Suddenly, I was thrown into a state of shock. Kit was the most trigger happy person I'd ever met. He claimed that as long as you're playing for keeps and the law is coming at ya, it's considered OK to shoot all witnesses. You had to take the consequences, though, and not whine about it later. He never seemed like a violent person before, except for once, when he said he'd like to rub out a couple of guys whose names he didn't care to mention. It all goes to show how you can know a person and not really know him at the same time.

Kit carries and dumps Cato's body in a box-car near the house, and Holly remarks: "We're in for it now, if they catch us." Kit nonchalantly and defensively tells Holly the unlikely reason why he moved Cato's body: "Just to keep him out of the sun." Kit is surprised at his own impulsiveness - he walks back and forth behind the box-car, out of view of Holly, where he expresses his agitated and frustrated state of mind.
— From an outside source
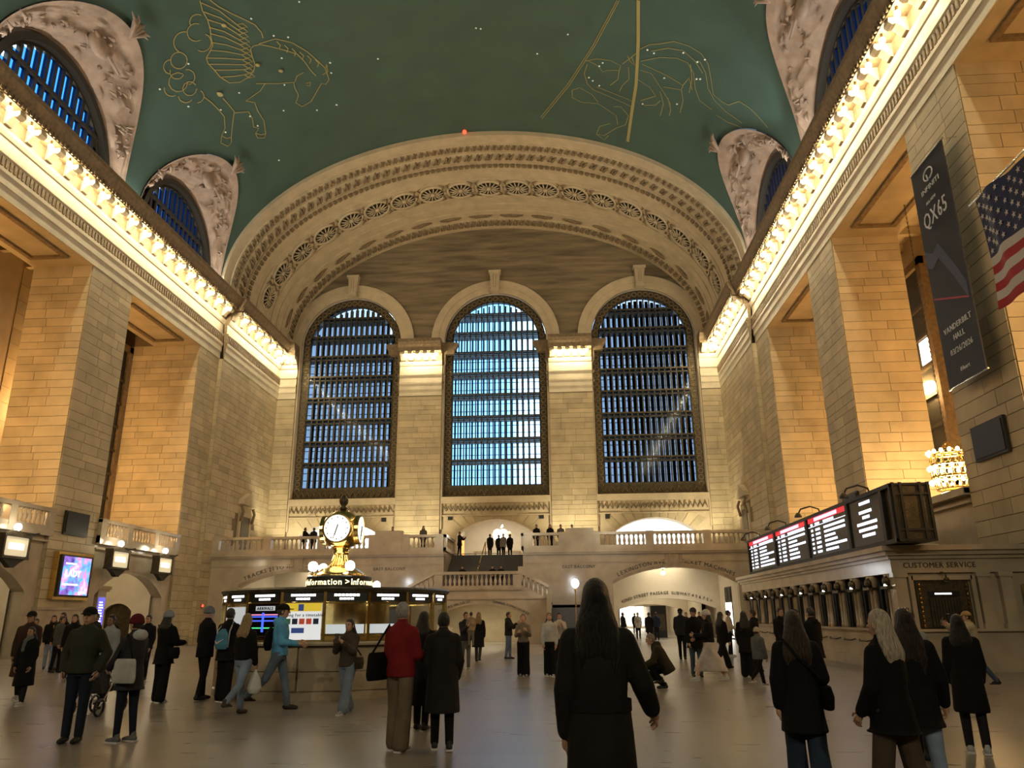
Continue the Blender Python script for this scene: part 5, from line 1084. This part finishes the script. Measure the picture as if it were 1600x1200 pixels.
    body = link(remeshed(mb, 'person', [skin,'eye_dark','lips'], max(.016, q)*s, 2, ex), 'person')
    body.location = (pos[0],pos[1],z); body.rotation_euler = (0,0,-math.radians(heading)); tag(body, label, 'person', group)
    # --- trousers or skirt
    kind, col = bottom[0], bottom[1]; mb = MB(); torso(mb, .012, [(.82,.13,.10,0),(.92,.168,.118,-.01),(1.03,.15,.11,0)])
    rk, ra = {'trousers':(.068,.056),'jeans':(.068,.058),'wide':(.092,.105),'slim':(.062,.046),'skirt':(.07,.05)}[kind]
    for sd in (-1,1):
        capsule(mb, J['hip',sd]+Vector((0,0,.02)), .10, J['knee',sd], rk); a_ = J['ank',sd]+(J['knee',sd]-J['ank',sd])*.04
        if kind != 'skirt': capsule(mb, J['knee',sd], rk, a_, ra)
    if kind == 'skirt':
        k0, k1 = J['ank',-1], J['ank',1]; mid = (k0+k1)/2; spread = abs(k0.y-k1.y)/2
        loft(mb, [((0,0,pz+.06),.16,.12),((0,0,pz-.1),.19,.15),((mid.x,mid.y*.6,pz-.45),.17,.14+spread*.6),((mid.x,mid.y*.9,.22),.17,.13+spread*.85)])
    sc(mb); link(remeshed(mb, 'trousers' if kind != 'skirt' else 'skirt', cloth(col), q*s), 'trousers' if kind != 'skirt' else 'skirt', body)
    for sd in (-1,1):
        mb = MB(); a_ = J['ank',sd]; dz = a_.z-.075; up_ = Vector((0,0,dz)); pt = -.35 if dz > .06 else 0
        capsule(mb, a_+Vector((0,-.035,-.03)), .045, a_+Vector((0,.06,-.035)), .045); capsule(mb, a_+Vector((0,.06,-.035)), .045, a_+Vector((0,.155,-.045+pt*.1)), .034); capsule(mb, a_+Vector((0,-.01,.03)), .046, a_+Vector((0,0,-.02)), .045)
        for i, p in enumerate(mb.v): mb.v[i] = (p[0],p[1],max(p[2], dz+.001))
        sc(mb); sh_o = link(remeshed(mb, 'shoe', cloth(shoes, .5), max(.014,q*.8)*s), 'shoe', body)
        if sum(shoes) > .9 or extra == 'soles': MB().box(-.045*s+a_.x*s,.045*s+a_.x*s,(a_.y-.075)*s,(a_.y+.18)*s,dz*s,(dz+.022)*s).build('sole', 'flag_white', sh_o)
    # --- upper garment
    tk, tc, hem = top[0], top[1], top[2]; inf = {'sweater':.018,'jacket':.03,'puffer':.05,'coat':.03,'shirt':.01}[tk]; mb = MB()
    rs = [(1.05,.15,.11,0),(1.25,.168,.12,.005),(1.37,.172,.10,0),(1.43,.125,.078,0),(1.475,.062,.06,-.005)]
    if hem >= .78: rs = [(hem,.17,.125,0),(max(hem+.04,.95),.165,.12,0)] + rs; torso(mb, inf, rs)
    else:
        torso(mb, inf, [(.92,.17,.125,0)] + rs); spread = abs(J['knee',-1].y-J['knee',1].y)/2; my = (J['knee',-1].y+J['knee',1].y)/2; hz = hem-low*.0
        loft(mb, [((0,0,pz+.1),.165*wd+inf,.12+inf),((0,my*.3,pz-.15),.185*wd+inf,.14+inf+spread*.3),((0,my*.8,max(hem,.12)),.205*wd+inf,.155+inf+spread*.8)])
    for sd in (-1,1): capsule(mb, J['sh',sd], .057+inf*.6, J['el',sd], .05+inf*.6); capsule(mb, J['el',sd], .05+inf*.7, J['wr',sd]-J['hd',sd]*.01, .038+inf*.6)
    if hood or (tk == 'jacket' and hood is None and hat is None and hair[0] == 'short'): hm = MB().ell((0,-.085,1.43),(.11,.06,.075),12,8); mb.add([tuple(B(p)) for p in hm.v], hm.f)
    capsule(mb, B((0,-.01,1.44)), .068+inf*.3, B((0,.0,1.485)), .062+inf*.3); sc(mb)
    up_o = link(remeshed(mb, {'coat':'coat','puffer':'puffer_coat','sweater':'sweater','jacket':'jacket','shirt':'shirt'}[tk], cloth(tc, .8), q*s, 3), tk if tk != 'puffer' else 'puffer_coat', body)
    if tk == 'coat' and extra == 'belt':
        m2 = MB(); g = [[tuple(B(((.172*wd+inf)*math.cos(2*PI*k/24), (.129+inf)*math.sin(2*PI*k/24), zz))) for k in range(24)] for zz in (.975,.985,1.03,1.04)]; m2.grid(g, closed=True); sc(m2); m2.build('belt', cloth(tuple(x*.8 for x in tc)), up_o, smooth=True)
    if hood and not isinstance(hood, bool):
        m2 = MB().ell((0,-.09,1.44),(.125,.075,.085),12,8); m2.v = [tuple(B(p)) for p in m2.v]; sc(m2); m2.build('hood', cloth(hood), up_o, smooth=True)
    if scarf: m2 = MB(); capsule(m2, B((0,.02,1.43)), .095, B((0,.02,1.49)), .085, 14); capsule(m2, B((.04,.1,1.42)), .05, B((.05,.14,1.2)), .045); sc(m2); link(remeshed(m2, 'scarf', cloth(scarf), q*s), 'scarf', body)
    # --- hair and hat
    hs, hc = hair[:2]
    if hs != 'none':
        m2 = MB(); g = MB().ell((0,-.012,.018),(.086,.104,.118),16,12)
        pts = []
        for p in g.v:
            x_, y_, z_ = p
            if y_ > .035 and z_ < .055: k_ = .72; p = (x_*k_, y_*k_, z_*k_+.01)
            if z_ < -.07 and hs == 'short': p = (x_*.7, y_*.6, -.06)
            pts.append(p)
        m2.add([tuple(Hd(p)) for p in pts], g.f)
        if hs == 'long':
            ln = hair[2] if len(hair) > 2 else .32
            rr = [((0,-.05,.03),.08,.055),((0,-.075,-.06),.092,.05),((0,-.095,-.16),.105,.045),((0,-.105,-.16-ln*.5),.10,.04),((0,-.10,-.16-ln),.07,.028)] if False else None
            gg = []
            for yy, zz, rx_, ry_ in ((-.04,.03,.084,.06),(-.055,-.06,.104,.066),(-.08,-.15,.132,.06),(-.11,-.15-ln*.5,.145,.048),(-.12,-.15-ln,.105,.022)): gg.append([tuple(HC + RL @ Vector((rx_*math.cos(2*PI*k/14), yy+ry_*math.sin(2*PI*k/14), zz))) for k in range(14)])
            o = len(m2.v); m2.grid(gg, closed=True); m2.f.append(tuple(o+k for k in range(13,-1,-1))); m2.mi.append(0); m2.f.append(tuple(o+4*14+k for k in range(14))); m2.mi.append(0)
        if hs == 'bun': b_ = MB().ell((0,-.09,.07),(.045,.045,.045),10,8); m2.add([tuple(Hd(p)) for p in b_.v], b_.f)
        sc(m2); link(remeshed(m2, 'hair', hairm(hc), min(q,.015)*s, 2), 'hair', body)
    if hat:
        hk, hcol = hat; m2 = MB(); g = MB().ell((0,-.008,.045),(.094,.112,.105 if hk == 'beanie' else .09),16,12); m2.add([tuple(Hd((p[0],p[1],max(p[2],.025 if hk == 'cap' else .0)))) for p in g.v], g.f)
        if hk == 'beanie': g2 = MB().lathe([(.098,.0),(.104,.02),(.098,.05)], n=18); m2.add([tuple(Hd((p[0],p[1]*1.14-.008,p[2]))) for p in g2.v], g2.f)
        else: g2 = MB().prism([(-.075,.06),(-.06,.15),(0,.175),(.06,.15),(.075,.06)], 'z', .028, .042); m2.add([tuple(Hd(p)) for p in g2.v], g2.f)
        sc(m2); link(remeshed(m2, hk, cloth(hcol), .011*s, 1), hk, body)
    # --- things carried are things of their own
    if phone:
        p = (J['wr',1]+J['hd',1]*.12+Vector((0,.02,.03)))*s; R3 = Matrix.Rotation(-math.radians(heading), 3, 'Z'); o = MB().box(-.037,.037,-.006,.006,-.075,.075).build('smartphone', 'black'); o.location = Vector((pos[0],pos[1],z)) + R3 @ p; o.rotation_euler = (.5,0,-math.radians(heading)); tag(o, 'black smartphone held by the ' + phone, 'phone')
    if bag:
        bk, bc, bl = bag[:3]; sd = bag[3] if len(bag) > 3 else 1; R3 = Matrix.Rotation(-math.radians(heading), 3, 'Z'); e_ = empty(bk, Vector((pos[0],pos[1],z))); e_.rotation_euler = (0,0,-math.radians(heading)); cn_ = cloth(bc); mb = MB()
        if bk == 'tote_bag':
            c0 = B((sd*.25,-.14,.97)); loft(mb, [((c0.x,c0.y,c0.z-.17),.05,.2),((c0.x,c0.y,c0.z-.1),.065,.22),((c0.x,c0.y,c0.z+.1),.055,.2),((c0.x,c0.y,c0.z+.16),.03,.19)]); st_ = [tuple(B((sd*.25,-.28,1.1))),tuple(B((sd*.17,-.04,1.455))),tuple(B((sd*.26,.03,1.1)))]
        elif bk == 'shoulder_bag':
            c0 = B((sd*.24,.0,.93)); loft(mb, [((c0.x,c0.y,c0.z-.12),.05,.13),((c0.x,c0.y,c0.z),.065,.15),((c0.x,c0.y,c0.z+.1),.04,.13)]); st_ = [tuple(B((sd*.22,-.1,1.05))),tuple(B((0,-.16,1.28))),tuple(B((-sd*.13,-.1,1.45))),tuple(B((-sd*.06,.14,1.3))),tuple(B((sd*.2,.12,1.05)))]
        elif bk == 'drawstring_bag' or bk == 'backpack':
            c0 = B((0,-.2,1.16)); loft(mb, [((c0.x,c0.y,c0.z-.2),.12,.05),((c0.x,c0.y-.01,c0.z-.1),.15,.075),((c0.x,c0.y,c0.z+.08),.13,.06),((c0.x,c0.y+.03,c0.z+.18),.05,.03)]); st_ = [tuple(B((-.12,-.17,1.0))),tuple(B((-.14,-.17,1.3))),tuple(B((-.1,-.02,1.47)))]
        else:   # plastic carrier bag in the hand
            h_ = J['wr',sd]+J['hd',sd]*.1; loft(mb, [((h_.x,h_.y,h_.z-.42),.10,.07),((h_.x,h_.y,h_.z-.33),.15,.10),((h_.x,h_.y,h_.z-.18),.12,.08),((h_.x,h_.y,h_.z-.06),.04,.03),((h_.x,h_.y,h_.z),.02,.02)]); st_ = None
        sc(mb); link(remeshed(mb, 'pouch', cn_, .014*s, 3), 'pouch', e_)
        if st_:
            m2 = MB().tube([Vector(p)*s for p in st_], .014, 6); m2.build('strap', cloth(bag[4]) if len(bag) > 4 else cn_, e_, smooth=True)
            if bk == 'drawstring_bag':
                MB().tube([Vector((-p[0],p[1],p[2]))*s for p in st_], .012, 6).build('strap', cloth(bag[4]) if len(bag) > 4 else cn_, e_)
                c0 = B((0,-.285,1.1)); MB().tube([Vector((c0.x-.09,c0.y,c0.z+.02))*s, Vector((c0.x-.05,c0.y-.005,c0.z-.03))*s, Vector((c0.x+.1,c0.y,c0.z+.05))*s], .018, 6, taper=[.3,1,.2]).build('printed_swoosh', 'flag_white', e_)
        tag(e_, bl, 'bag')
    return body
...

As they drive away and leave behind a second murder scene, Holly muses about how desensitized she has become to their trail of violence:

At this moment, I didn't feel shame or fear, but just kind of blah, like when you're sitting there and all the water's run out of the bathtub.

When they drive past a wrecked vehicle lying in a roadside ditch, the anger-driven Kit imagines that he will also be blamed for it: "They're probably gonna blame that on me, too, bastards!"